Despite some support in the SDLP for a boycott, that party decided to contest the election but not to sit in the Assembly. Sinn Féin stated that it would now fight the election as it could not allow the SDLP to “monopolise the leadership of the nationalist people”.

IRIS Ballot Bomb

The Assembly was elected by proportional representation and Sinn Féin stood 12 candidates — two each in Armagh, West Belfast, Derry, Fermanagh/South Tyrone and Mid-Ulster, and one each in North Belfast and South Down.

The election allowed voters in the Six Counties — and those in the 26 Counties who could receive BBC and UTV — an unprecedented opportunity to hear Sinn Féin’s politics. The refusal of the unionist parties to share studios with Sinn Féin ensured that the party’s participation became the central issue of the election. The Fianna Fáil Government of Charles Haughey refused to lift the Section 31 broadcasting ban on Sinn Féin.

The British Army and RUC targeted republican election workers for harassment and 51 of them were arrested during the campaign. One such Sinn Féin election worker was ex-internee Peter Corrigan of Armagh City. Constantly shadowed and harassed, he was shot dead five days after the election by a loyalist gang which included members of the British Army’s Ulster Defence Regiment (UDR).

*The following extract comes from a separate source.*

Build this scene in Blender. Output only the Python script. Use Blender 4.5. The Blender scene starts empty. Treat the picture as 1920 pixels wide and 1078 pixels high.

Polling day was 20 October. When the votes were counted, Sinn Féin had made a major breakthrough. After 12 years of dominance of nationalist electoral politics by the SDLP and only rare interventions in elections by republicans in the Six Counties since partition, Sinn Féin won 35% of the nationalist first-preference votes.

Five Sinn Féin candidates were elected — Gerry Adams in West Belfast, Martin McGuinness in Derry, Danny Morrison in Mid-Ulster, Owen Carron in Fermanagh-South Tyrone and Jim McAllister in Armagh. Adams and Carron topped the poll in their constituencies and the party came close to winning a seat in North Belfast and second seats in Fermanagh/South Tyrone and Mid-Ulster.

Government reaction in London and Dublin to the Sinn Féin vote was a negation of democracy: Prior refused to recognise Sinn Féin’s mandate; Haughey refused to lift Section 31.

The Irish Independent castigated the SDLP for boycotting the Assembly and said Sinn Féin’s vote “meant nothing in real terms” and only showed “how individuals with high public profiles can attract electoral support”. But the main reaction was near panic at the thought that republicans might overtake the SDLP; the Fine Gael/Labour government that was elected in November 1982 attempted to shore up the SDLP and isolate Sinn Féin.

In what IRIS magazine described as the “ballot bomb”, Sinn Féin made a major breakthrough in the Assembly elections of October 1982, 30 years ago this month.